| DATA PROVIDED |
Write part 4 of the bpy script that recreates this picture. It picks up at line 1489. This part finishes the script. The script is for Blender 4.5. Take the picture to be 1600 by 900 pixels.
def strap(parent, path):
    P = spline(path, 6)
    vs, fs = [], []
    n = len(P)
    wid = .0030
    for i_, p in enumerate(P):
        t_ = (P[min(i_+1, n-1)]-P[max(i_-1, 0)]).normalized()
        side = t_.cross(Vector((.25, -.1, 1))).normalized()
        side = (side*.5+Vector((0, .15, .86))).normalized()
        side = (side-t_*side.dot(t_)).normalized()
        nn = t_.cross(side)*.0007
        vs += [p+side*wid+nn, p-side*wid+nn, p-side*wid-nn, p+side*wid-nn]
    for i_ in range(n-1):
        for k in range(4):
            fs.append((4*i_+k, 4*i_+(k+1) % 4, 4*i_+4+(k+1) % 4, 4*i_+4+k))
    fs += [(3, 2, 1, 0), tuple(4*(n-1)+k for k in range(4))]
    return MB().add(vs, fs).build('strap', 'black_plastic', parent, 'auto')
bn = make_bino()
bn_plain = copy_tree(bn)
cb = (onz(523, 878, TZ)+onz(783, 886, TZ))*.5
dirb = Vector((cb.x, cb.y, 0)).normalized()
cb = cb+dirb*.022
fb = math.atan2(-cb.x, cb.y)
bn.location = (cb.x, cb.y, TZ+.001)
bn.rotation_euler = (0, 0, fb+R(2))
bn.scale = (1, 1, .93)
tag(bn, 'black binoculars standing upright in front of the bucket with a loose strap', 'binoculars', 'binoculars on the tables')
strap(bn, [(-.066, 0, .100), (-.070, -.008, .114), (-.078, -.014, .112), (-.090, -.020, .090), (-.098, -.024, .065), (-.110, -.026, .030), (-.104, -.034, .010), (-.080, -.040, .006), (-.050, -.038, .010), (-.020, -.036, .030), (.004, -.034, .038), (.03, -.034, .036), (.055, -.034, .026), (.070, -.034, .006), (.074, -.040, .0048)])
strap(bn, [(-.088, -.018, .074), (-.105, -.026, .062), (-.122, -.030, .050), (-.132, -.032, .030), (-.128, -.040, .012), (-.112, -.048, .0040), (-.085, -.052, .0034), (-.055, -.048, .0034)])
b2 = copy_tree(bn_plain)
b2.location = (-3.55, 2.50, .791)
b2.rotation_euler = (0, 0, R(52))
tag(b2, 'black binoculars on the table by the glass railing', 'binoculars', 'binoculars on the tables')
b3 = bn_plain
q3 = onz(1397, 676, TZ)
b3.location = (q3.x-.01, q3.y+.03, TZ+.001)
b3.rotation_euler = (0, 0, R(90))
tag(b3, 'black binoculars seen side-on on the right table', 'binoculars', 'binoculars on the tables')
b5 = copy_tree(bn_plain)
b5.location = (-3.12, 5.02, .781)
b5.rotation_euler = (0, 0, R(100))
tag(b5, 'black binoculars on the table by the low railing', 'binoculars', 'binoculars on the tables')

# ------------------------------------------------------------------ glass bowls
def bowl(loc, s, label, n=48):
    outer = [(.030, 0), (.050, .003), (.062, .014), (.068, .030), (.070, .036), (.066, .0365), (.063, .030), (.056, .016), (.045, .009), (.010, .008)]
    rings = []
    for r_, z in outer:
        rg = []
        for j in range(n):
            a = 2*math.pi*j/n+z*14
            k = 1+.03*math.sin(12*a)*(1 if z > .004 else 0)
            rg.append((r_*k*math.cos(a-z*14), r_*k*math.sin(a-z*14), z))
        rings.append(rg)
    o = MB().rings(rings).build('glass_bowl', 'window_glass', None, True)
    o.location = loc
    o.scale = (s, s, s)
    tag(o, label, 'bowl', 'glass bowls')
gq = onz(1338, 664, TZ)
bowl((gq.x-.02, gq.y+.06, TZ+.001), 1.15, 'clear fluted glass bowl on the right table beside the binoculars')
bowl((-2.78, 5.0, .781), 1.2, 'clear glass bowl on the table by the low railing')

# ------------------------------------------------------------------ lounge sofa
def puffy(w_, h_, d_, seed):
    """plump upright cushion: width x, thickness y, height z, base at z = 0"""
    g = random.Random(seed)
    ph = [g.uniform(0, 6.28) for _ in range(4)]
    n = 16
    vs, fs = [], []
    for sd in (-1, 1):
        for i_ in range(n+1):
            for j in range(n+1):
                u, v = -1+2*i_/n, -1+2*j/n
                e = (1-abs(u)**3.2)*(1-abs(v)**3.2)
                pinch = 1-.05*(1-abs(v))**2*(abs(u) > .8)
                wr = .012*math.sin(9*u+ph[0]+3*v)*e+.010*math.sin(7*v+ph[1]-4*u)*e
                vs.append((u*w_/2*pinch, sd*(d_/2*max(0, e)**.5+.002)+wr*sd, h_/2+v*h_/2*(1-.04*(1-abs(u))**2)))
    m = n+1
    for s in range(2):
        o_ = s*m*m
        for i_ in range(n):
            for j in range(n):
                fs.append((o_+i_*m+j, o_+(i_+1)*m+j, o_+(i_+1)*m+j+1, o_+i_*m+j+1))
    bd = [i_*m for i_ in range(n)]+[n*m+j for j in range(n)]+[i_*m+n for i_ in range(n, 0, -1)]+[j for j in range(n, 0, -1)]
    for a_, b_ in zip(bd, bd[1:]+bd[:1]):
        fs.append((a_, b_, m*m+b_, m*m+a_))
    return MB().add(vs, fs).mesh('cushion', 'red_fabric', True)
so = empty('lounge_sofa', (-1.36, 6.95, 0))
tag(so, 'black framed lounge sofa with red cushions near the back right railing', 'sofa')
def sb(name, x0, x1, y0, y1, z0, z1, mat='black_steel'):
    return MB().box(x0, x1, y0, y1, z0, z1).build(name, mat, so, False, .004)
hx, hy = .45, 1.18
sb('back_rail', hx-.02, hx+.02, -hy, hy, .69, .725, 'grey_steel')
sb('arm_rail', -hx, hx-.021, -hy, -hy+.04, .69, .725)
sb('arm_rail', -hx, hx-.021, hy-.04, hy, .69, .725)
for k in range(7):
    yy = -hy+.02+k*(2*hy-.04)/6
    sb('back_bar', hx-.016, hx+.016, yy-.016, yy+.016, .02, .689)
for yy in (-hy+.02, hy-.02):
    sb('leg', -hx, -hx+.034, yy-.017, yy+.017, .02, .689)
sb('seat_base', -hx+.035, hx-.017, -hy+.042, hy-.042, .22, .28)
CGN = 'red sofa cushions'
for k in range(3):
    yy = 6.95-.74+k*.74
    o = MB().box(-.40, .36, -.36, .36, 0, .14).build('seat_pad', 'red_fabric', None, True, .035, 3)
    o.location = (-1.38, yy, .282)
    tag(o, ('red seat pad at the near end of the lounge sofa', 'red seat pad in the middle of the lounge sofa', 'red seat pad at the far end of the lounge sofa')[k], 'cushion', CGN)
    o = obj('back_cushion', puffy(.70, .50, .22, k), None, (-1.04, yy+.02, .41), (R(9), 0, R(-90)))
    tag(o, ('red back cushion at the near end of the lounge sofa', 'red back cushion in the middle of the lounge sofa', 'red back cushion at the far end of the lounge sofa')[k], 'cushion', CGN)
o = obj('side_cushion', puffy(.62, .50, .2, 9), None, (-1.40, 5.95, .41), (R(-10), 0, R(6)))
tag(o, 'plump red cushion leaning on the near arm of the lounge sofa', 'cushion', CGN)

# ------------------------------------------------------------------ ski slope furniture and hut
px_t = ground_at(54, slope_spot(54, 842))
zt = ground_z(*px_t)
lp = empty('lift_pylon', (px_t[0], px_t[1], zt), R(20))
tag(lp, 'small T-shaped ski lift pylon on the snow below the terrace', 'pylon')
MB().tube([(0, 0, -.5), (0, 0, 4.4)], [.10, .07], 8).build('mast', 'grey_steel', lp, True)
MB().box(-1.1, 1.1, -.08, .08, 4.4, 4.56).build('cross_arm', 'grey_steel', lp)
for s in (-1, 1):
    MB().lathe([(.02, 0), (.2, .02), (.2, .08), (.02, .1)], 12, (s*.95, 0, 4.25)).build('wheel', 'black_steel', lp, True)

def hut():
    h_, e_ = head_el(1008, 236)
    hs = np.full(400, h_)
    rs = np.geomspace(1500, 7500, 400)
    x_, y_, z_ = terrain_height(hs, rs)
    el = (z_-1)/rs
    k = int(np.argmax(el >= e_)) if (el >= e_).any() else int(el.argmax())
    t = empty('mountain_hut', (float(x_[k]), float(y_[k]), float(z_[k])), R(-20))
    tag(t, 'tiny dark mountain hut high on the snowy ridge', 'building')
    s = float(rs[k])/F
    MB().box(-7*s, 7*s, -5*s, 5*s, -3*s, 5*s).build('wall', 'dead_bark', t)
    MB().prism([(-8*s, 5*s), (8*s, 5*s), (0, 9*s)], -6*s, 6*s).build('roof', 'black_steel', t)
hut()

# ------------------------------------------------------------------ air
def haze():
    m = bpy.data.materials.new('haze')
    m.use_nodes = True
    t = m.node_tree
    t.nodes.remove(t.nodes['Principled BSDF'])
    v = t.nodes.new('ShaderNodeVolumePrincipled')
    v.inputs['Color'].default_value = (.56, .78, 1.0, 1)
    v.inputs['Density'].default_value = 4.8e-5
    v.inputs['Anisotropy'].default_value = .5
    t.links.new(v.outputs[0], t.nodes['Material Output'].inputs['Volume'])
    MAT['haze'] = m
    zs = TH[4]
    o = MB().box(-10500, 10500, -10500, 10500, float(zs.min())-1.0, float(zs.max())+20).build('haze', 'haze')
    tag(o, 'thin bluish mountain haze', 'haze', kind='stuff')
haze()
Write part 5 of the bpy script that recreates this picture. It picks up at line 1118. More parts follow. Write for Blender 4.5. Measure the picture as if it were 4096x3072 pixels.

| TASK INSTRUCTIONS |
Say how many lines of the data include the string "picture". Nothing other than the number should be given.

| EXERCISE SOLUTION |
2